Count every line of the material that holds the string "this". Respond with the total only.

─── DATA ───

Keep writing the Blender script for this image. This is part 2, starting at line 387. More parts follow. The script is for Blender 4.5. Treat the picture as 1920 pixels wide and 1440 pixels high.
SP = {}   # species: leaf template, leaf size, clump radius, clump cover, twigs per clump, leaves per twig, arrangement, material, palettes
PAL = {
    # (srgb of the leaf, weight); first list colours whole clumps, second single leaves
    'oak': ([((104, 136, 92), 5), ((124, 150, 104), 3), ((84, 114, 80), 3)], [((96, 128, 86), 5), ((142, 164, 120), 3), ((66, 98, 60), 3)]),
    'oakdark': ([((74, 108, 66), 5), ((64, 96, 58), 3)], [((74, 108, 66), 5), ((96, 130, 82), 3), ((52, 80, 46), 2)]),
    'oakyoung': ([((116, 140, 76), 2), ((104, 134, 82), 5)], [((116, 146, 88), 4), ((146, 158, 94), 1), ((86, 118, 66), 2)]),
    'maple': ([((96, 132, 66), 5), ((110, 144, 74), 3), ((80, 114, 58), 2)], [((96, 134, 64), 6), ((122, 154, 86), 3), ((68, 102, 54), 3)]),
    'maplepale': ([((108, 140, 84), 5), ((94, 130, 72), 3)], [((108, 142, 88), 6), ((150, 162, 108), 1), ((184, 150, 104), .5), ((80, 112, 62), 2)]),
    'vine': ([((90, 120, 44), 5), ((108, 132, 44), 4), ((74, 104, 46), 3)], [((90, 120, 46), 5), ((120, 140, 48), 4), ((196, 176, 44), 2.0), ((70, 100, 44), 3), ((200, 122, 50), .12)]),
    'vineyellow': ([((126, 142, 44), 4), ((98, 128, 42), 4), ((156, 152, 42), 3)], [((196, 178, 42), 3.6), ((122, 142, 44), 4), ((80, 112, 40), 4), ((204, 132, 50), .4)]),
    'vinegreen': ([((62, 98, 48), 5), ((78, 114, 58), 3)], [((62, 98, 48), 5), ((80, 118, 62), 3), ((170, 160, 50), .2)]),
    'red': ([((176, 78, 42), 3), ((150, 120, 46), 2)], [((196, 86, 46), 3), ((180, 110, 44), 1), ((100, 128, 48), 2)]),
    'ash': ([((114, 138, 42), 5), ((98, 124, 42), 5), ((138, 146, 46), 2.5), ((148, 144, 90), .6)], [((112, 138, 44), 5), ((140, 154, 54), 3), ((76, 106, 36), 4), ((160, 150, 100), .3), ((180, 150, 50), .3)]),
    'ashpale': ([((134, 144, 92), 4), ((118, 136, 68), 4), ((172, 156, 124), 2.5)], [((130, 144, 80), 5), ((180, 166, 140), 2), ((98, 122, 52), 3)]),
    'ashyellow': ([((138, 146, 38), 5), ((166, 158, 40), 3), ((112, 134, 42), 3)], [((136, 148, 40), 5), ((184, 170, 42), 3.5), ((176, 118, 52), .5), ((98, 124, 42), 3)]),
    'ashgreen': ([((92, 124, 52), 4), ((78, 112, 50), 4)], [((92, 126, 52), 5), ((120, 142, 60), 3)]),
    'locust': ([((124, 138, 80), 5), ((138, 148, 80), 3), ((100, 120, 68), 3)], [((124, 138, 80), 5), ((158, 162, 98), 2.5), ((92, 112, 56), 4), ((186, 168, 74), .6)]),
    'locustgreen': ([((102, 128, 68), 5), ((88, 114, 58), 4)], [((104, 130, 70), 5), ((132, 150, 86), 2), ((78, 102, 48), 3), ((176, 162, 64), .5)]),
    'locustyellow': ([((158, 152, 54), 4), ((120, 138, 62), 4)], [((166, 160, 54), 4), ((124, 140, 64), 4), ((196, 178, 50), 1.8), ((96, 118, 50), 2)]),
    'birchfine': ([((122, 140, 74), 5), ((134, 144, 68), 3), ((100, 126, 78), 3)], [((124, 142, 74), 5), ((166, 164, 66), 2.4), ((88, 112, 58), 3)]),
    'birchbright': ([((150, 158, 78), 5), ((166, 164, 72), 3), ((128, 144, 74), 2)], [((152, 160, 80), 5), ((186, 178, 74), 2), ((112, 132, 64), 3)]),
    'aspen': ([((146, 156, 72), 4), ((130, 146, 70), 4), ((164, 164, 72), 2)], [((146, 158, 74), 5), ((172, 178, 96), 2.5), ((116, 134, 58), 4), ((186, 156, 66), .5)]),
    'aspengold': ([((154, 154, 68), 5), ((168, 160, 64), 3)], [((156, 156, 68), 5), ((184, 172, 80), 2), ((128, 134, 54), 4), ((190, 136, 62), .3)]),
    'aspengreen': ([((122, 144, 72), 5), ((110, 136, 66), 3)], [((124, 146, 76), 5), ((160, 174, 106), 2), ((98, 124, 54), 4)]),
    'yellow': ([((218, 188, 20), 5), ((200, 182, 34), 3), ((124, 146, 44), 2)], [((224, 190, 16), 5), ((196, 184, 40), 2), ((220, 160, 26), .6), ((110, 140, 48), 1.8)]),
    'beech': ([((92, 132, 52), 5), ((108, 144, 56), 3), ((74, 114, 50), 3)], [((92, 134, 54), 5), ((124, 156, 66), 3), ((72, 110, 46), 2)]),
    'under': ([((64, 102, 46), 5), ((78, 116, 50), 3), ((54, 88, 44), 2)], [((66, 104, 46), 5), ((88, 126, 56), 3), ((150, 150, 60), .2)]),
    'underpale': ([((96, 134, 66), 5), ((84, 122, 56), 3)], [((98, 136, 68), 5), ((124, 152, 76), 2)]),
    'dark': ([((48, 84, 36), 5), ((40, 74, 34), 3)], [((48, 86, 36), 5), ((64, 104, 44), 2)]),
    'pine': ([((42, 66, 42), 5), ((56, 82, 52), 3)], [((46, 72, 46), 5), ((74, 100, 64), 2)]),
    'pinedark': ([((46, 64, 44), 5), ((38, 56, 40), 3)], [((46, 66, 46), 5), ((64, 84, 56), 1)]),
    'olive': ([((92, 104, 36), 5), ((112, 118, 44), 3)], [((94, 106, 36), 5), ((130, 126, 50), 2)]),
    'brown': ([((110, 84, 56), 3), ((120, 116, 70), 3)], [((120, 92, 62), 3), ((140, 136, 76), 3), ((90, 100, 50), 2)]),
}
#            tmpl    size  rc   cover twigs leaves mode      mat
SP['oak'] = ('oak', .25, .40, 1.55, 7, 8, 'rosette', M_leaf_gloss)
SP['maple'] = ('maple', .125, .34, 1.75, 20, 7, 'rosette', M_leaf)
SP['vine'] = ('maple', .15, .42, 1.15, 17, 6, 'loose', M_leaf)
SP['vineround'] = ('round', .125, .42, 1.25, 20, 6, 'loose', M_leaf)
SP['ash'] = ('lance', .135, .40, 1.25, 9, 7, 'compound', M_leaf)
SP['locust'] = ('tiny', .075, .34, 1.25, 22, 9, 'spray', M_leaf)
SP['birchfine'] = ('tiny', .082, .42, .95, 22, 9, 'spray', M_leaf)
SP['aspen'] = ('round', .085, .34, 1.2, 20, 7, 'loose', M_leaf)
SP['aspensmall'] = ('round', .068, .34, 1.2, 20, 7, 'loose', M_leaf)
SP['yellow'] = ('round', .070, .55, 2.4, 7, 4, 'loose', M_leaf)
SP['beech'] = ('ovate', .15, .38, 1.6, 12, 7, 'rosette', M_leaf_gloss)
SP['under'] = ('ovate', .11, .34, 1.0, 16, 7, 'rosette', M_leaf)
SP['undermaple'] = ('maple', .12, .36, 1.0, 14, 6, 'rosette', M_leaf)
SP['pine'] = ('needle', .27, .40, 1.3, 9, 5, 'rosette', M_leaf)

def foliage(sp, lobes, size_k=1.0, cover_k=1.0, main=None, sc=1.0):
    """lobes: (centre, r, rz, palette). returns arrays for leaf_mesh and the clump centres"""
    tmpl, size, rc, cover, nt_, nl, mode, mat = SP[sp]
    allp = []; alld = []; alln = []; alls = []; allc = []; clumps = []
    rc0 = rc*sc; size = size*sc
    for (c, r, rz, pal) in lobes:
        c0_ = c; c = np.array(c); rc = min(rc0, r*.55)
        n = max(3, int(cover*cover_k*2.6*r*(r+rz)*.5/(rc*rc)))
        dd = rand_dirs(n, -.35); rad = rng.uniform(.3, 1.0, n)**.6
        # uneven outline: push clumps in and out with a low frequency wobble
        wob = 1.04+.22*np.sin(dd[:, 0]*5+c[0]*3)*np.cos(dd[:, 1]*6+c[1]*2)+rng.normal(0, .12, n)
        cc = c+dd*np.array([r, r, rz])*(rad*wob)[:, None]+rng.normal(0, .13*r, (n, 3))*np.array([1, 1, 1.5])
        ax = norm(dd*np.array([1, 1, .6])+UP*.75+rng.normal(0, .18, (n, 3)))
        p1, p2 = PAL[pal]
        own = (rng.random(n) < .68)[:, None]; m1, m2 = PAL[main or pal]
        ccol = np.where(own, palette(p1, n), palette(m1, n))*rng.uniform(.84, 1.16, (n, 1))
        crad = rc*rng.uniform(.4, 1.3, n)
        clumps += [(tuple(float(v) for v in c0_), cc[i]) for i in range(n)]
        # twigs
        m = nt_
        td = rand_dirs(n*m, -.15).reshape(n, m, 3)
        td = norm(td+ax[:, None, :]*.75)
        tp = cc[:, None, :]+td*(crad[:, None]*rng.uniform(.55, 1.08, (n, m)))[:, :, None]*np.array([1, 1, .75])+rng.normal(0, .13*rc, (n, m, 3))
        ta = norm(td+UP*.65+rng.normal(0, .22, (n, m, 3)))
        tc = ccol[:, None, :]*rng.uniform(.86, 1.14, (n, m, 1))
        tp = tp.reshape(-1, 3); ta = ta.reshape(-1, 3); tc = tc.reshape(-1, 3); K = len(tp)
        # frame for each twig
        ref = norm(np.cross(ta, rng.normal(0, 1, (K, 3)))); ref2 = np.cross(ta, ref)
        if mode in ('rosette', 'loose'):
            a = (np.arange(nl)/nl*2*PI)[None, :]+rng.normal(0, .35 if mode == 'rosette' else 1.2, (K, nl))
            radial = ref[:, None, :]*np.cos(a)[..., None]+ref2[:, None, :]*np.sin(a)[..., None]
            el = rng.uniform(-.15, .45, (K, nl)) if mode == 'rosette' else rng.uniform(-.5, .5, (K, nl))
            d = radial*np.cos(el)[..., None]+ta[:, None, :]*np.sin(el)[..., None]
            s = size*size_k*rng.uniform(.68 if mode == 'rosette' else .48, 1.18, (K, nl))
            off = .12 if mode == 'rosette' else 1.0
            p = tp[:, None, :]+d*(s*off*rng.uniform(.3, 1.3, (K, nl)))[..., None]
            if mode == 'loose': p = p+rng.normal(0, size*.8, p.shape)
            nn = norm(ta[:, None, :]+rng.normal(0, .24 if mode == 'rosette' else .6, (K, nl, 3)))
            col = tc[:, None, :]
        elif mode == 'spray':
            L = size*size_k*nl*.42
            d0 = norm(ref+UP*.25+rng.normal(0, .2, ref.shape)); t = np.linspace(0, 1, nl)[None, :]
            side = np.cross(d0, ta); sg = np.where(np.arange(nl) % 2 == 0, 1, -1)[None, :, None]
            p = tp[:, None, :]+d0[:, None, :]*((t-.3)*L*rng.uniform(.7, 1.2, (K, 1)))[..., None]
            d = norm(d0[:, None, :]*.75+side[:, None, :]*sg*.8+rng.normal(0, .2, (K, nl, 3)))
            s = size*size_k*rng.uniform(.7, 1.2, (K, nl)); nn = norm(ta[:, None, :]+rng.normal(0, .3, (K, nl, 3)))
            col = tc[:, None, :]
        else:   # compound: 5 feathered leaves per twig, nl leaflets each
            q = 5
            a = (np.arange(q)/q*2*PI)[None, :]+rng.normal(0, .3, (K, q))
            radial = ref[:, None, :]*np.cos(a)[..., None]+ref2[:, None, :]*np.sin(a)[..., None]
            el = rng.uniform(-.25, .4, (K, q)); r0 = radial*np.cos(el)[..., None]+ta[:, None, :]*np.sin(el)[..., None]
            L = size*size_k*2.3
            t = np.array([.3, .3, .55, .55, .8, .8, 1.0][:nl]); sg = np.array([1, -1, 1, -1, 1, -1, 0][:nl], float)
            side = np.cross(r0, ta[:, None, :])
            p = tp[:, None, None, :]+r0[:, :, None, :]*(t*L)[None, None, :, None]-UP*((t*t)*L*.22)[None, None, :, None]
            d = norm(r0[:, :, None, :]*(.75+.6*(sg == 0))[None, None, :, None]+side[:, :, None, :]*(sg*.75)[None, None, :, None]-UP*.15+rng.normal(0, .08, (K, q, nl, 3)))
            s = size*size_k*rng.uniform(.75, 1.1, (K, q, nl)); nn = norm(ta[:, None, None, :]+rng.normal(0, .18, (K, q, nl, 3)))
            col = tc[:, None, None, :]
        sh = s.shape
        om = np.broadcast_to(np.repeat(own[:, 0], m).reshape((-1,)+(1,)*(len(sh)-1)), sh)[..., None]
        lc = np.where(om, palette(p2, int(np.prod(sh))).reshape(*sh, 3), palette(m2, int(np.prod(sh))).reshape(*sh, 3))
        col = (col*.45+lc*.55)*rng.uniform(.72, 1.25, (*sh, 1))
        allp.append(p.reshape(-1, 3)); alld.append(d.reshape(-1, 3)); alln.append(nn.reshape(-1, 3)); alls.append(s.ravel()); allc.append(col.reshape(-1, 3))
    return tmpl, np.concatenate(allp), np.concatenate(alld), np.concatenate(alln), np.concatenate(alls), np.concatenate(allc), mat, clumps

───
─── DATA ───

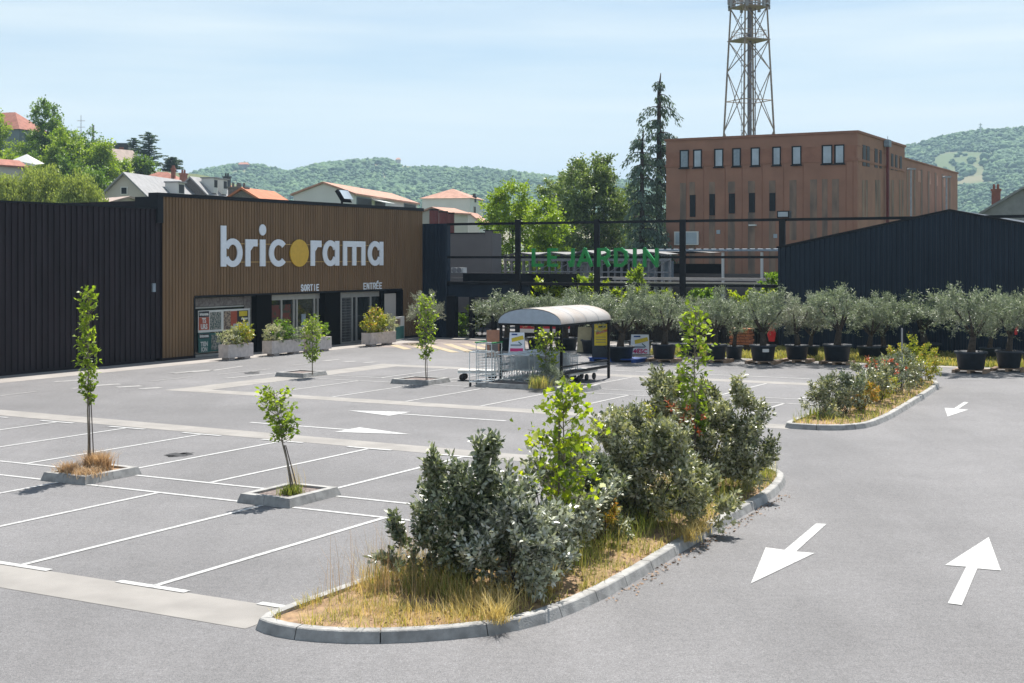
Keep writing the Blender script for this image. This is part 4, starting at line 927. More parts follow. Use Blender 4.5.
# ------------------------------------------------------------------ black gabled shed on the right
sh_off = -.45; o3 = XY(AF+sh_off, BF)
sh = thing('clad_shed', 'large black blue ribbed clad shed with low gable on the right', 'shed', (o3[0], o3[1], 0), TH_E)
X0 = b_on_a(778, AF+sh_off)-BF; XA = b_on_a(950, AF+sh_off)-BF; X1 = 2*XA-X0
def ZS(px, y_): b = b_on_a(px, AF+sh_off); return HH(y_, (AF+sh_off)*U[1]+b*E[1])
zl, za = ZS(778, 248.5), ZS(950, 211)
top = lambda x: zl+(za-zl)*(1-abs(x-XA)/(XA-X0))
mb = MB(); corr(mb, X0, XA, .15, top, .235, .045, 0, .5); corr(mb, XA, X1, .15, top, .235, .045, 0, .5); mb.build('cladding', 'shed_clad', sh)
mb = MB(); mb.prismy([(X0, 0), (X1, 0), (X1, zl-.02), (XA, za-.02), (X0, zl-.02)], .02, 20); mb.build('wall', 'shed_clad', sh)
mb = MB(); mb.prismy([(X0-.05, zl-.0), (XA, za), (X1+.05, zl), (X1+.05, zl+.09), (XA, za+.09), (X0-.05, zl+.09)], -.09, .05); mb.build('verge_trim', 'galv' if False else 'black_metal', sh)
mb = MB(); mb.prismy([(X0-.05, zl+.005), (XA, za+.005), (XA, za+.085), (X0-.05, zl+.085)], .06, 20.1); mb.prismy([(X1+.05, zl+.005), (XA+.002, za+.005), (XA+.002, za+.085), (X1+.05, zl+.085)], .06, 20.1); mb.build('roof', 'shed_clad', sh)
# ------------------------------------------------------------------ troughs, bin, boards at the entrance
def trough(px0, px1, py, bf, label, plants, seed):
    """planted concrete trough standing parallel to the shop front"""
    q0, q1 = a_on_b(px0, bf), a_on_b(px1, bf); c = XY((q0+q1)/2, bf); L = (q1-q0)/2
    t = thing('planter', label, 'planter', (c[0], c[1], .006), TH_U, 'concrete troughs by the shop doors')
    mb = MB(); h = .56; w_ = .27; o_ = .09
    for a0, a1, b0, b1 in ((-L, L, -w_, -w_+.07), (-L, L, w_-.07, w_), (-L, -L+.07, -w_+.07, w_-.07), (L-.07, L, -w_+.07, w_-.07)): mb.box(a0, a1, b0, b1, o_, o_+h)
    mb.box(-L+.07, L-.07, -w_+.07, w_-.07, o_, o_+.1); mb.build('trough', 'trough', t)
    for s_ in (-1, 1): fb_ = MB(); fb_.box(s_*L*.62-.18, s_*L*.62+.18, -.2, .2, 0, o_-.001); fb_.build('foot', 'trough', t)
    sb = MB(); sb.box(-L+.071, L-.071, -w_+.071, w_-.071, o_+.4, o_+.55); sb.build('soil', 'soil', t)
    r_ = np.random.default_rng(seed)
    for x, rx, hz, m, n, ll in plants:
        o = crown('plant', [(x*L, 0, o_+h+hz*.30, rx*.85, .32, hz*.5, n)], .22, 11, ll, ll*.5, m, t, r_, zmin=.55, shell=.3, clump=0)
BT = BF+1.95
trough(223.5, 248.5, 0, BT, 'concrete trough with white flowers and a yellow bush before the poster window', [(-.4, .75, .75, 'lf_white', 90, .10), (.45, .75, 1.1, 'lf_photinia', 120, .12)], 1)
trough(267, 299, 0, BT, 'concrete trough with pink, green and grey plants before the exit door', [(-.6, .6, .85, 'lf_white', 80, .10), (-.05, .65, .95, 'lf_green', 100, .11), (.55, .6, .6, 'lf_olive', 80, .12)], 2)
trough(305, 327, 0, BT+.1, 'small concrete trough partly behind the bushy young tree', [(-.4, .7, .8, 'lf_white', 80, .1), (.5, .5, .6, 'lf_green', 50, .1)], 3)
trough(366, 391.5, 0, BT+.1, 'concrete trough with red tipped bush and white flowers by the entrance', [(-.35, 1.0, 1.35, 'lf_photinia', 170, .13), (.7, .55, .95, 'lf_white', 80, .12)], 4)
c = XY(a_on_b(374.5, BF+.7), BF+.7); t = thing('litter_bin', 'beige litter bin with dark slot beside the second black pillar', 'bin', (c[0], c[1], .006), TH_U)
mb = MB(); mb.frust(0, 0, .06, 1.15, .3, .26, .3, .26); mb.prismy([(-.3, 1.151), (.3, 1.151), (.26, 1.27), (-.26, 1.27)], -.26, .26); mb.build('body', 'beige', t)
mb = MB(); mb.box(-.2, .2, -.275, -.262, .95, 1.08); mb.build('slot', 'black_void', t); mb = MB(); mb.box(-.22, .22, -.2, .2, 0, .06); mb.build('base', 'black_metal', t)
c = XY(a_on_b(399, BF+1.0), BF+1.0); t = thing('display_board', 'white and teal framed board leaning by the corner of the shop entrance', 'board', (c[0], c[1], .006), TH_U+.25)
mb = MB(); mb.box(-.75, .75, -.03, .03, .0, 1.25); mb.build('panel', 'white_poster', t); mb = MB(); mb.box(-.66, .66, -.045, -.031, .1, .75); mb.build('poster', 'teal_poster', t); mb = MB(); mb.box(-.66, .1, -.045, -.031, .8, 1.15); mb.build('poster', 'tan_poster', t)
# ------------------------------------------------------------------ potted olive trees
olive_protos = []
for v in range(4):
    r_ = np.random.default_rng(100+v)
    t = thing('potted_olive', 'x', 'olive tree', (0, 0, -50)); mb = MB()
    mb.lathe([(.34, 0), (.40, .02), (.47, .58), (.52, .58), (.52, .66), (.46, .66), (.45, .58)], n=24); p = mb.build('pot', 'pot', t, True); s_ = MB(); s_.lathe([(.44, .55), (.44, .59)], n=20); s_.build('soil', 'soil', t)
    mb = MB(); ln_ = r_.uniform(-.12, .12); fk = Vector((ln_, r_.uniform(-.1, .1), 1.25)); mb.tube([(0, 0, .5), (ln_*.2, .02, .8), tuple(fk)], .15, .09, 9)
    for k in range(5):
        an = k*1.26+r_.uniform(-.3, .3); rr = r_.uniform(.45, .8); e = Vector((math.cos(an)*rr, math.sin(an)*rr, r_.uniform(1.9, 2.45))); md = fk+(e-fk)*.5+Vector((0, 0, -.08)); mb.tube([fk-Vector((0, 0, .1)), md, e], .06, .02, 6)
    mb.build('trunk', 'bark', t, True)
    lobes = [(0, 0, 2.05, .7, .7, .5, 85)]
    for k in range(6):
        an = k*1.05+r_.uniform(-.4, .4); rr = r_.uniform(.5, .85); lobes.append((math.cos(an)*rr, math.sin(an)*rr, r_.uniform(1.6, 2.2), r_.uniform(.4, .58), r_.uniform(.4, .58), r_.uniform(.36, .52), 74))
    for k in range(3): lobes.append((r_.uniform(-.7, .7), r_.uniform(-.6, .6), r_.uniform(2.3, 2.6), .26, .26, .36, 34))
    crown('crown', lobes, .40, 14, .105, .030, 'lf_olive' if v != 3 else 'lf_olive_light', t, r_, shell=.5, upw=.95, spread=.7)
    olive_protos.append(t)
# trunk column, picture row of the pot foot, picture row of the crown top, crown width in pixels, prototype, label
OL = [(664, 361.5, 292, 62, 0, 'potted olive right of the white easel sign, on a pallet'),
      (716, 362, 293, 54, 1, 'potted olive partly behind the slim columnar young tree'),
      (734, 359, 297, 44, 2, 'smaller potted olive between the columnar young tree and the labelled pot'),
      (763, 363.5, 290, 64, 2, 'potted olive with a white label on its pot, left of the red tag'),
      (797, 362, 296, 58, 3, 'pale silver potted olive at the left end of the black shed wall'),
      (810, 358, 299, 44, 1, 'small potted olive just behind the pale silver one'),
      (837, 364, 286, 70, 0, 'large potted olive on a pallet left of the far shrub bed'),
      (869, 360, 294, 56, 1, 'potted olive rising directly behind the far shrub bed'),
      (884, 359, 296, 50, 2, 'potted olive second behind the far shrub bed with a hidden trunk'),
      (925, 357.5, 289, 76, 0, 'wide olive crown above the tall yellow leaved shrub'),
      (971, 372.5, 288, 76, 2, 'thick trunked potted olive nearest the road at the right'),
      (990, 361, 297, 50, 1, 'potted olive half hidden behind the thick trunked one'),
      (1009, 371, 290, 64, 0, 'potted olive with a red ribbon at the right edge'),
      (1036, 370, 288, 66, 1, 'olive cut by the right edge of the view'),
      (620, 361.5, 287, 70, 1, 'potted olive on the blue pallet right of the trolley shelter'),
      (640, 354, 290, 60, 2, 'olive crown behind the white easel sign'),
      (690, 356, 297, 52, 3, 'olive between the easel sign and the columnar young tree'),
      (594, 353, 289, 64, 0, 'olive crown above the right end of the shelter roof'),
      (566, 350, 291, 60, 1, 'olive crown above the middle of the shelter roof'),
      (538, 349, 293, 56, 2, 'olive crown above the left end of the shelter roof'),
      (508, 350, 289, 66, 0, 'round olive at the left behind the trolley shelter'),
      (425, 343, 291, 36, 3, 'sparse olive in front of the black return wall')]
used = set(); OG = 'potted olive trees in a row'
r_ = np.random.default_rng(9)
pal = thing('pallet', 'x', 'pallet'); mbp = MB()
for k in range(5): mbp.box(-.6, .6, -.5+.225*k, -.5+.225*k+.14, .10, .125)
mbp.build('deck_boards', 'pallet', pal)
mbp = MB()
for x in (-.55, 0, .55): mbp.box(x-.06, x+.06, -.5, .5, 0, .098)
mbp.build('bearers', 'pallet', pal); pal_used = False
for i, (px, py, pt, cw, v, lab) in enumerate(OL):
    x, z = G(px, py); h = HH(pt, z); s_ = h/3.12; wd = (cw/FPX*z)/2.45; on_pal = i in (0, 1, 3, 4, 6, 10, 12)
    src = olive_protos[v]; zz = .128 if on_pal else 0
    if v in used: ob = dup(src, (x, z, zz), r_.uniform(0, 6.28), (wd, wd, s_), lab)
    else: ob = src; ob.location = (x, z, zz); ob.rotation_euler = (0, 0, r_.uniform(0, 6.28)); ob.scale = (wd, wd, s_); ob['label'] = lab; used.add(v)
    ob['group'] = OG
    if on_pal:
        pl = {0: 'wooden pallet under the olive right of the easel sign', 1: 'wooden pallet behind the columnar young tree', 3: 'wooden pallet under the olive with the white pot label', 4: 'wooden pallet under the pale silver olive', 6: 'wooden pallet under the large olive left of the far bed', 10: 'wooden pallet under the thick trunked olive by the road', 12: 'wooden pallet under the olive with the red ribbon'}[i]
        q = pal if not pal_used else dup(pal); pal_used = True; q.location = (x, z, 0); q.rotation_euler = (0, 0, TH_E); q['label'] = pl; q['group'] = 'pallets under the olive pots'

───

*EXERCISE SOLUTION*
2